Date of Award

2015

Document Type

Dissertation

Degree Name

Doctor of Philosophy (PhD)

Department

Psychology

First Advisor

Gibb, Brandon E.

Second Advisor

Donovick, Peter J.

Third Advisor

Inhoff, Albrecht; Wright, Kevin

Abstract

Researchers have described psychopaths as callous, cold-hearted individuals who show reduced empathic response to their victims. It is suggested that the inability to identify negative emotions, specifically fear, in individuals is what allows psychopaths to offend/take advantage of other people as they do not recognize the fear in victims that may otherwise deter victimization. This is the first study to examine how non-incarcerated individuals high on psychopathic personality traits process emotions. Additionally, eye-tracking technology was used to provide a more fine-grained assessment of attention. In contrast to hypotheses, the high psychopathic group did not differ from the low psychopathic or anxious control groups on any of the emotion processing tasks.

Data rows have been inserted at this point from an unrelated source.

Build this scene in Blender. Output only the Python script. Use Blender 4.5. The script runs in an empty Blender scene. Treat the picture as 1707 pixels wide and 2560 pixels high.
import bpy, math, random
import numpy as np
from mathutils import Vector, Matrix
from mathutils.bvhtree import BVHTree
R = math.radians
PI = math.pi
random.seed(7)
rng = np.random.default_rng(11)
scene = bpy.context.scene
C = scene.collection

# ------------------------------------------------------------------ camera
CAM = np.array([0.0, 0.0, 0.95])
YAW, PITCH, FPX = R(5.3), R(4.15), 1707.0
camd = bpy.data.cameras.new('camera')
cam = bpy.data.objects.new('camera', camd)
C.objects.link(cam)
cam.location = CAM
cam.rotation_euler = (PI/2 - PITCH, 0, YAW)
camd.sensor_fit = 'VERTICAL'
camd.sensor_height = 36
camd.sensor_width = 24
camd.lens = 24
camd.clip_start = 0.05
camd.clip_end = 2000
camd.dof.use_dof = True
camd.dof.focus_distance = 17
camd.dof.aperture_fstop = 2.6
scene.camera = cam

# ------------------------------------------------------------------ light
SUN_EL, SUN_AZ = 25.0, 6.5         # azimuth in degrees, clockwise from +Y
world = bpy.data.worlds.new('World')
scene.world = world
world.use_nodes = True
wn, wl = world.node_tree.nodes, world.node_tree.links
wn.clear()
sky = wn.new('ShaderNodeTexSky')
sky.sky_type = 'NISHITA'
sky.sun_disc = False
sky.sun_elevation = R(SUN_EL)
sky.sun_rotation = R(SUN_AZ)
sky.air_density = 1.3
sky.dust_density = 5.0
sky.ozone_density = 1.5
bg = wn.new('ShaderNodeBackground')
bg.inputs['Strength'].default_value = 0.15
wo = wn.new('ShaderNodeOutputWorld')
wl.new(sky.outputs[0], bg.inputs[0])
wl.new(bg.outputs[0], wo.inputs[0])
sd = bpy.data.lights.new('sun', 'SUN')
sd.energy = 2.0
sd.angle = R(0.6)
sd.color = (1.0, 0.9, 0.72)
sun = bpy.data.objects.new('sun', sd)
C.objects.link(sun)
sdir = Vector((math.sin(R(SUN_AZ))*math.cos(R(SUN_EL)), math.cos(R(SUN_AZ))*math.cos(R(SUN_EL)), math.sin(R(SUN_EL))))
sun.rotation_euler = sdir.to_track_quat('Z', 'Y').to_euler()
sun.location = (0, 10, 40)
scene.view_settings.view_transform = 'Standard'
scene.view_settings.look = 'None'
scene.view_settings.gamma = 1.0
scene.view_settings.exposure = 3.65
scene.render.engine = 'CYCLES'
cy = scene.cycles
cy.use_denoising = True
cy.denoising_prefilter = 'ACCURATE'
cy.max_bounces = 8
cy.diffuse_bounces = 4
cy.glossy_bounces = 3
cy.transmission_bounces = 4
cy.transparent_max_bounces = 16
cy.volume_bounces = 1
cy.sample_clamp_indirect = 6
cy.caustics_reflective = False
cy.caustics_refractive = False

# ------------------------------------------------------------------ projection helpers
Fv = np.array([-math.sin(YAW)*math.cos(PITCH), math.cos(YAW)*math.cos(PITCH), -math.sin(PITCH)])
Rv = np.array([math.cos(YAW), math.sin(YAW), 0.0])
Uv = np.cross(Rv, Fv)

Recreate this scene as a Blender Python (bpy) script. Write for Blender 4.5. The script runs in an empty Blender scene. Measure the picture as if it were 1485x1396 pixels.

This said, exploratory analyses revealed potentially interesting sex moderation effects. For example, men high on psychopathic personality spent more time looking at fearful eyes compared to men low on psychopathic personality and anxious men. Additionally, men low on psychopathic personality had more errors in identifying angry faces compared to men high on psychopathic personality and anxious men. Possible reasons for these findings as well as suggested areas of future research are discussed.